* _EXERCISE GOAL_: Copy exactly, please, the lines of the data from its start through the line containing "# ceiling height".

□ □ □ □

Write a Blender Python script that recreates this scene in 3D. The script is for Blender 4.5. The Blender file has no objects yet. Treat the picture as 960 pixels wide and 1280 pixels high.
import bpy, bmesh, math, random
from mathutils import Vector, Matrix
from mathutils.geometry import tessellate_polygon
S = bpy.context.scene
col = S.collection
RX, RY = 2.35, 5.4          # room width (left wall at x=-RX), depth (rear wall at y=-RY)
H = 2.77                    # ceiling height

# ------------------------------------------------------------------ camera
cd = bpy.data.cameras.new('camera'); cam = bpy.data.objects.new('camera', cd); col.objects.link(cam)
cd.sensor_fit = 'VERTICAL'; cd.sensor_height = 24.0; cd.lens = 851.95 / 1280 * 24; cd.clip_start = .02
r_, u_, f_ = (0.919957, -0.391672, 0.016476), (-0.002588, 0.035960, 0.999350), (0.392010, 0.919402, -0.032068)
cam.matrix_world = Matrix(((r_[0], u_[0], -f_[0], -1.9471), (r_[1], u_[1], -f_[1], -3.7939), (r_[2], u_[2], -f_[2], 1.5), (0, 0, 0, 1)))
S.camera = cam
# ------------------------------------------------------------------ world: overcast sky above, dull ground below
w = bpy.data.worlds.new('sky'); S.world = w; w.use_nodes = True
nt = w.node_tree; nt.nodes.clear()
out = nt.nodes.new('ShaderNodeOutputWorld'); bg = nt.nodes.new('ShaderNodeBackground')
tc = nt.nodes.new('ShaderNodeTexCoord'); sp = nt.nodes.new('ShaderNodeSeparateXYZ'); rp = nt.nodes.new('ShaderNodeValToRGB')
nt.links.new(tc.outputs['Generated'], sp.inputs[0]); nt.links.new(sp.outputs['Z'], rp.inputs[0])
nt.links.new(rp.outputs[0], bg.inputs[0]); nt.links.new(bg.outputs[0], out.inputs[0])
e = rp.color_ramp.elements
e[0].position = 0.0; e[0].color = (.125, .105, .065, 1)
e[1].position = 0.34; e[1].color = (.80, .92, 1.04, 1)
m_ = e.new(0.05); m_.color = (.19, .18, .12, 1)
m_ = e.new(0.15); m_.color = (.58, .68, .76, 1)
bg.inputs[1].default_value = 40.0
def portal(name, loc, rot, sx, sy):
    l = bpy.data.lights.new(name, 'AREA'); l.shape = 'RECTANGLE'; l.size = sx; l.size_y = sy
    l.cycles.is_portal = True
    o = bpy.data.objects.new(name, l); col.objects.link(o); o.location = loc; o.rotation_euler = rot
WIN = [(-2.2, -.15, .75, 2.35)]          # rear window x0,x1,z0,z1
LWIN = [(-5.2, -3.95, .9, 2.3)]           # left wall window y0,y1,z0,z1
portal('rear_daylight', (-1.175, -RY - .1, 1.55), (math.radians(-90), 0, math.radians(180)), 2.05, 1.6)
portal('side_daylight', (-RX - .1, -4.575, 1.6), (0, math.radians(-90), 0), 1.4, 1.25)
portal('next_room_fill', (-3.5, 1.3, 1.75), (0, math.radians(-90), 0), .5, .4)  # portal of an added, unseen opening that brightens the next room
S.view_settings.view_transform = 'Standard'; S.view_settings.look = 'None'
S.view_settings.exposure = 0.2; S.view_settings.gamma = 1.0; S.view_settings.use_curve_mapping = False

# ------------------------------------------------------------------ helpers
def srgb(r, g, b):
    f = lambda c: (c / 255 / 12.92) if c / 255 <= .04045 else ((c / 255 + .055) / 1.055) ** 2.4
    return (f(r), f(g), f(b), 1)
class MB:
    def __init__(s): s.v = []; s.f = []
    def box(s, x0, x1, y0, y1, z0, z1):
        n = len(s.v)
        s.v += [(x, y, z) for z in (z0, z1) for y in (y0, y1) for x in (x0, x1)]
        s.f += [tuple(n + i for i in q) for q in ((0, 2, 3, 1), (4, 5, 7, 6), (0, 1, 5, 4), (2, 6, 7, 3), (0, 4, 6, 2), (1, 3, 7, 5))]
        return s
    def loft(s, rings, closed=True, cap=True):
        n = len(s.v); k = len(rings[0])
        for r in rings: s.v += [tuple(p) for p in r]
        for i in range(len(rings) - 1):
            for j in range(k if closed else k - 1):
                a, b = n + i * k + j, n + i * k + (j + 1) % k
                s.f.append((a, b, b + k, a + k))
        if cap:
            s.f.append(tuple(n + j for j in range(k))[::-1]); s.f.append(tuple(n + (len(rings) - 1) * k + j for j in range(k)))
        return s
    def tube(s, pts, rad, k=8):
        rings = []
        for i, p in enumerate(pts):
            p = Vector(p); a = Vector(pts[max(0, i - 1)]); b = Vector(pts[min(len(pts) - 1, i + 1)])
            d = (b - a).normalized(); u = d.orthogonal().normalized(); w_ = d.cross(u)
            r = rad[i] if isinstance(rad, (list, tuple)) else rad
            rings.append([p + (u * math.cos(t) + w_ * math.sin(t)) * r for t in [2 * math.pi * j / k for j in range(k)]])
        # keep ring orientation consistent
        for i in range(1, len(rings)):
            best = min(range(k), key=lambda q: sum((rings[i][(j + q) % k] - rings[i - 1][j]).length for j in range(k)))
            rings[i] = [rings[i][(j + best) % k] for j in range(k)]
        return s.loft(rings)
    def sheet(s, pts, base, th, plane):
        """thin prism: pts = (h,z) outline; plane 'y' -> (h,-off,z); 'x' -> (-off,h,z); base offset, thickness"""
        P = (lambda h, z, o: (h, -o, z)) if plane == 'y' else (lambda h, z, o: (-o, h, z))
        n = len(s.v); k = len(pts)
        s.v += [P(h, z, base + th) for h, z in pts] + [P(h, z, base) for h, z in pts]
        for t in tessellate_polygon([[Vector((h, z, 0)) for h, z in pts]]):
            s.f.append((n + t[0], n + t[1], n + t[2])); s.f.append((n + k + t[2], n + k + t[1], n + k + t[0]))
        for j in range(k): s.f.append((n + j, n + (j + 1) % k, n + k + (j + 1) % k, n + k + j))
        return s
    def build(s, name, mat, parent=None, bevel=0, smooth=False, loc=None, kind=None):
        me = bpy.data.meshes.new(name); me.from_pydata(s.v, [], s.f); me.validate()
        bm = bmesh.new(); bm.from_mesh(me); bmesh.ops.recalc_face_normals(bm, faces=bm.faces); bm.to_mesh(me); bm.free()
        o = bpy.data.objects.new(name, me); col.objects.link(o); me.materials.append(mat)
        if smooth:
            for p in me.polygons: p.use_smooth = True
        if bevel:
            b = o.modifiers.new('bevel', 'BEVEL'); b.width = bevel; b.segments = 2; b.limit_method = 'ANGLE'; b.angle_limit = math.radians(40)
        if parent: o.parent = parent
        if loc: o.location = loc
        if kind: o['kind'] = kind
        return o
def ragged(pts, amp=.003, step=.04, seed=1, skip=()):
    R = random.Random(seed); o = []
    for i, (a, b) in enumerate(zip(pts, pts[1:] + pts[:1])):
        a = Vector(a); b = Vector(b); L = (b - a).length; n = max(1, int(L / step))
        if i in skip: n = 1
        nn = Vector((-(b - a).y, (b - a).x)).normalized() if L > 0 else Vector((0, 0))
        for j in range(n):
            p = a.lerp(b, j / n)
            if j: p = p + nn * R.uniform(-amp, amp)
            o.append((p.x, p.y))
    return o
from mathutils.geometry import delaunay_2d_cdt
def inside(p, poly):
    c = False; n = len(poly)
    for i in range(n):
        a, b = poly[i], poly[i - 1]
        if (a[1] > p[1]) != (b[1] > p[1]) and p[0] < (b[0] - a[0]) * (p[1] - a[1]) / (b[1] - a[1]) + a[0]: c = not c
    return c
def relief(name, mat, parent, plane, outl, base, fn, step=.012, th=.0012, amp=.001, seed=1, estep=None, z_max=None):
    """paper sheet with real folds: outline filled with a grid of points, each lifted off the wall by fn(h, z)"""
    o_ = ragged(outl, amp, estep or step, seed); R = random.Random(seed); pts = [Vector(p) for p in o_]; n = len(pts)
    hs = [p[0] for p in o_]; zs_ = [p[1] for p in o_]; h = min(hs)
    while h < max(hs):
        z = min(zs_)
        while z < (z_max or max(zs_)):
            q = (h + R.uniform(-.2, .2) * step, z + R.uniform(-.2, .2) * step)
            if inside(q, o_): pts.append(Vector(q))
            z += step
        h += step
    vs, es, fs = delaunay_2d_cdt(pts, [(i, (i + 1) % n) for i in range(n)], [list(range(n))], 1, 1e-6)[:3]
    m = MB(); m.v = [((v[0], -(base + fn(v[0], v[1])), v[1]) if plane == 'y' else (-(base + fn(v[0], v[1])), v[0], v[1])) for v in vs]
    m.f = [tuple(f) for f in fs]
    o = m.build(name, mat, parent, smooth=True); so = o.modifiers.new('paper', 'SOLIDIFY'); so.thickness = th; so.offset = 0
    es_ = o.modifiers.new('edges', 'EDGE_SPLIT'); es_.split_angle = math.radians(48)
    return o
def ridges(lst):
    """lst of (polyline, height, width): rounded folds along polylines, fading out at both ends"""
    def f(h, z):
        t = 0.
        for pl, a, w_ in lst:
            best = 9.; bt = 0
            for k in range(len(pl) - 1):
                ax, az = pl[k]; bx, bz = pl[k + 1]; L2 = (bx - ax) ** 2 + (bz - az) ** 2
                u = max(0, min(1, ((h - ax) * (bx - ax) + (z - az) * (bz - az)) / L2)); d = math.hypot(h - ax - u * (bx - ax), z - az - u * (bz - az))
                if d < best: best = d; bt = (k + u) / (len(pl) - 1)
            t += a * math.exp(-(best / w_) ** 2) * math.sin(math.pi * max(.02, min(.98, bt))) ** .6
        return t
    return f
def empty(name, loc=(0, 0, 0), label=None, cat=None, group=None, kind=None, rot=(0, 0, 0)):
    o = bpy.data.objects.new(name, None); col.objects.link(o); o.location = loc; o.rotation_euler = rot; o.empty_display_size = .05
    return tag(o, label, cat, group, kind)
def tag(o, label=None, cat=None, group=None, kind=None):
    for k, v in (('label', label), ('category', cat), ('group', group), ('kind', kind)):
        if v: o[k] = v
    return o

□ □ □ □

* _THE OUTPUT_:
Write a Blender Python script that recreates this scene in 3D. The script is for Blender 4.5. The Blender file has no objects yet. Treat the picture as 960 pixels wide and 1280 pixels high.
import bpy, bmesh, math, random
from mathutils import Vector, Matrix
from mathutils.geometry import tessellate_polygon
S = bpy.context.scene
col = S.collection
RX, RY = 2.35, 5.4          # room width (left wall at x=-RX), depth (rear wall at y=-RY)
H = 2.77                    # ceiling height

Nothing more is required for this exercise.